[Scene script records]
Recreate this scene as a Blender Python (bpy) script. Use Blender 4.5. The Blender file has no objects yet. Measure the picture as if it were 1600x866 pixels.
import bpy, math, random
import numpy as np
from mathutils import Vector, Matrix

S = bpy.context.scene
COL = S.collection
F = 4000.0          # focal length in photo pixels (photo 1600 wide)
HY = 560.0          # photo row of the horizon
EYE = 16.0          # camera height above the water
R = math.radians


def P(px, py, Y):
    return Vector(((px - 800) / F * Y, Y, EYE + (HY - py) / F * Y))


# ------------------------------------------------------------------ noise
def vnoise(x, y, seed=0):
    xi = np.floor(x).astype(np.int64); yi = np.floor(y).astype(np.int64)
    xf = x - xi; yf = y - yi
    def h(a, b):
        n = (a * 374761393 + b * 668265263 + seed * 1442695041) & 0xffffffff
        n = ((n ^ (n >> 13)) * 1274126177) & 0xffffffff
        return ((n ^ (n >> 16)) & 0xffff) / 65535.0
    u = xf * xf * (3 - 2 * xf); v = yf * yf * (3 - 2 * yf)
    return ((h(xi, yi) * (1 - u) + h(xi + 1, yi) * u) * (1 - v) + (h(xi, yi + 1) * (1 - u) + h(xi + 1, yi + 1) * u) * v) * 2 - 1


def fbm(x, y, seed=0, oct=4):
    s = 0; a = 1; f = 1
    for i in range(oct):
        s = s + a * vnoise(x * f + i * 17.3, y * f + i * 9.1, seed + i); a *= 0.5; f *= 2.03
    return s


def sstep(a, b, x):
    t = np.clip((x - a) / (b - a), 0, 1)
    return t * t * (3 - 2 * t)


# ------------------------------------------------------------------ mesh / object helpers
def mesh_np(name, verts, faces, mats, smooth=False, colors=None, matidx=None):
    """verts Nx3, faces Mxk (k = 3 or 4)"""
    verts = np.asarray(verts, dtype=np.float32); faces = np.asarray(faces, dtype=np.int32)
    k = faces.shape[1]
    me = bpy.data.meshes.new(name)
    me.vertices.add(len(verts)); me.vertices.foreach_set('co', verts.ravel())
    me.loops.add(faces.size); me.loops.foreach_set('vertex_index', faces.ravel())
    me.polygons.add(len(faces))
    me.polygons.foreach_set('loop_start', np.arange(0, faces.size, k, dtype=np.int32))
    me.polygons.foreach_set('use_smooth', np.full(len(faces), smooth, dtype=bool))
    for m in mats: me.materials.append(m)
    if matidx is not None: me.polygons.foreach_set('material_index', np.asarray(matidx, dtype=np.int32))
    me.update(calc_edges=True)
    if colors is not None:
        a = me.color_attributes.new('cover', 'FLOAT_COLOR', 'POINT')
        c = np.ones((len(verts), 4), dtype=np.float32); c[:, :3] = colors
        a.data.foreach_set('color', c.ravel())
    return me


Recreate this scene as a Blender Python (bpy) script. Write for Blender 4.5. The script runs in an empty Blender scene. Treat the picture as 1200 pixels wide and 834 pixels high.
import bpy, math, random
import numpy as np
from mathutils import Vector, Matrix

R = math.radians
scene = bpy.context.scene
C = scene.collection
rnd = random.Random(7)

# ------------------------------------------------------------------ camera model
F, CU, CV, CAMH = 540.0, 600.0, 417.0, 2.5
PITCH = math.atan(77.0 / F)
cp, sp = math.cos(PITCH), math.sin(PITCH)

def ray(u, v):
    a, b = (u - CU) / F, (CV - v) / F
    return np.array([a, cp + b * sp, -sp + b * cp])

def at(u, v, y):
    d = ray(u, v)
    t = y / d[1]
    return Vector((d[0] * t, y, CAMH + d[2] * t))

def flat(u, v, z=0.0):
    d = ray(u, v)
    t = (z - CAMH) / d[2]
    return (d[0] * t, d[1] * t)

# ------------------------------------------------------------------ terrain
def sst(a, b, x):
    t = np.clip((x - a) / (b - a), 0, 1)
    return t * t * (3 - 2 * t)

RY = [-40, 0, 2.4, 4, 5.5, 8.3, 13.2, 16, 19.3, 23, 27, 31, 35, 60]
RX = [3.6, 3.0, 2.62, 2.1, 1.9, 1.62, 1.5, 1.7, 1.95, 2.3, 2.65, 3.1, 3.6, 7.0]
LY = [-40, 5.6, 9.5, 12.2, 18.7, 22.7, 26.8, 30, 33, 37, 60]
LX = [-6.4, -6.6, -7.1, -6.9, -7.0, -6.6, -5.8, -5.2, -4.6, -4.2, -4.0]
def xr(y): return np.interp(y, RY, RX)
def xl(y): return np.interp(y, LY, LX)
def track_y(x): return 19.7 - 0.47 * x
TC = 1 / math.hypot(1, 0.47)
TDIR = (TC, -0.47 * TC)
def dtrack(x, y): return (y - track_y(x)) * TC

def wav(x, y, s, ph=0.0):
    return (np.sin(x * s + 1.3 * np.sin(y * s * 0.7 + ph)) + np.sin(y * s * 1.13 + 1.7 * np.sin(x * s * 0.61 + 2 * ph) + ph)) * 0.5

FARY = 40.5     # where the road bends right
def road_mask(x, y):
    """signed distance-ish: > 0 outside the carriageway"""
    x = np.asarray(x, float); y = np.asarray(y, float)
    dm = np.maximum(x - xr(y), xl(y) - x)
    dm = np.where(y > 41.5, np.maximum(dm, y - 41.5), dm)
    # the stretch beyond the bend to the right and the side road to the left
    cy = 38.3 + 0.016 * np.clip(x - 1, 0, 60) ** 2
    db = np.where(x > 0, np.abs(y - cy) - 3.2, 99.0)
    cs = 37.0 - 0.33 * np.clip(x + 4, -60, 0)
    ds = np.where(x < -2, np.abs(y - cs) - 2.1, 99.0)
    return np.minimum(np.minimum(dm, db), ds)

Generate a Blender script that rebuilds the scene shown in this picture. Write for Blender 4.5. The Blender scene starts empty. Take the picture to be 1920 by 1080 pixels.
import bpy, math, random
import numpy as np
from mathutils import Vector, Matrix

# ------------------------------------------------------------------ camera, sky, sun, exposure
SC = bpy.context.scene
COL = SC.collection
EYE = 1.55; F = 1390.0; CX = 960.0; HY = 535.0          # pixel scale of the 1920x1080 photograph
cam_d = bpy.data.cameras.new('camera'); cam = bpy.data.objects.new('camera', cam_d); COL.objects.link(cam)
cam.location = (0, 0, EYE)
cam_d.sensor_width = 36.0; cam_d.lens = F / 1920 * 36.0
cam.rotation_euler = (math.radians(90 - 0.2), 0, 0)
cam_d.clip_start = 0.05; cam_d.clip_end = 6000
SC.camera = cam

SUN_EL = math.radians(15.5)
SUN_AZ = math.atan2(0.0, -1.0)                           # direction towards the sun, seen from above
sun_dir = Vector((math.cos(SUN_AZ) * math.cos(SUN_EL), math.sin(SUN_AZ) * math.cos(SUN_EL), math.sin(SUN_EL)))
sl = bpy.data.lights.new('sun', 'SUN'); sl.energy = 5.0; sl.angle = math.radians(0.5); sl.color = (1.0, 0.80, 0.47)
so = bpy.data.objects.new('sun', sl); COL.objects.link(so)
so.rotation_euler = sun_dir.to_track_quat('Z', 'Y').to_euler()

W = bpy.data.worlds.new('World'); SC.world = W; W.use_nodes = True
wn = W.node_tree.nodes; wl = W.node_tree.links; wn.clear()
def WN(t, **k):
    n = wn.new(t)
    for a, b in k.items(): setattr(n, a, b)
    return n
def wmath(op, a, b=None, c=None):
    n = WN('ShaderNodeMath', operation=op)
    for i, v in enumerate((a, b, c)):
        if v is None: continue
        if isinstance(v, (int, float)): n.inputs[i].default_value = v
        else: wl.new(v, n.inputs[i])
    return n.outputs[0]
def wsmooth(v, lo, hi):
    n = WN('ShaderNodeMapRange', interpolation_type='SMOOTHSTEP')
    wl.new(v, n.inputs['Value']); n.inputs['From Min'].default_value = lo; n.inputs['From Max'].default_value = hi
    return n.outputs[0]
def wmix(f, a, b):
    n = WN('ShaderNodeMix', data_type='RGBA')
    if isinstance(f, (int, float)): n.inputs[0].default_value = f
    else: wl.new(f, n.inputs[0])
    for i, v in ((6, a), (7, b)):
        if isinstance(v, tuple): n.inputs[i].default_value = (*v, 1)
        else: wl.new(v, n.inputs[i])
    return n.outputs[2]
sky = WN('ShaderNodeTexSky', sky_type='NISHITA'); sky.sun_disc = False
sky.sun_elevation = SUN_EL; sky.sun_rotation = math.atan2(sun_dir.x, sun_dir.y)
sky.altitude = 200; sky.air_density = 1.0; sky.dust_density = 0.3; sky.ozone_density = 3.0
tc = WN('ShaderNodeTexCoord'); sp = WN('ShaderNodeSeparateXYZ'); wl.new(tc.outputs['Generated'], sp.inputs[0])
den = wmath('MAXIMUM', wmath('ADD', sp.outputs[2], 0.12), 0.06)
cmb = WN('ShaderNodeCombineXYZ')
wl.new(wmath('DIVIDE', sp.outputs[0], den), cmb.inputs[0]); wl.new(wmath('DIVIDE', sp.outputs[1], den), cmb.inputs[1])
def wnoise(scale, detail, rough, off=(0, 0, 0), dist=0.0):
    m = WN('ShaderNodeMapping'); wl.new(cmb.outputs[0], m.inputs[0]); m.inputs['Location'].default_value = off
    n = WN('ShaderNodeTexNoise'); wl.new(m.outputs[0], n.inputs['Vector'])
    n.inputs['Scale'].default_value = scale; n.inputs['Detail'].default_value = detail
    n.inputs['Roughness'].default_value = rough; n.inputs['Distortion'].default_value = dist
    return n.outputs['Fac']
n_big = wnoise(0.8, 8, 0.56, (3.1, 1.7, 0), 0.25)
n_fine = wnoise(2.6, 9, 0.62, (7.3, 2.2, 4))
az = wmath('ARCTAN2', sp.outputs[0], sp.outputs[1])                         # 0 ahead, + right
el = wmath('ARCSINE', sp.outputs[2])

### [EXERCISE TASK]
From the listing above, return each line with the word "pixels".

### [RESULT]
Recreate this scene as a Blender Python (bpy) script. Use Blender 4.5. The Blender file has no objects yet. Measure the picture as if it were 1600x866 pixels.
F = 4000.0          # focal length in photo pixels (photo 1600 wide)
Recreate this scene as a Blender Python (bpy) script. Write for Blender 4.5. The script runs in an empty Blender scene. Treat the picture as 1200 pixels wide and 834 pixels high.
Generate a Blender script that rebuilds the scene shown in this picture. Write for Blender 4.5. The Blender scene starts empty. Take the picture to be 1920 by 1080 pixels.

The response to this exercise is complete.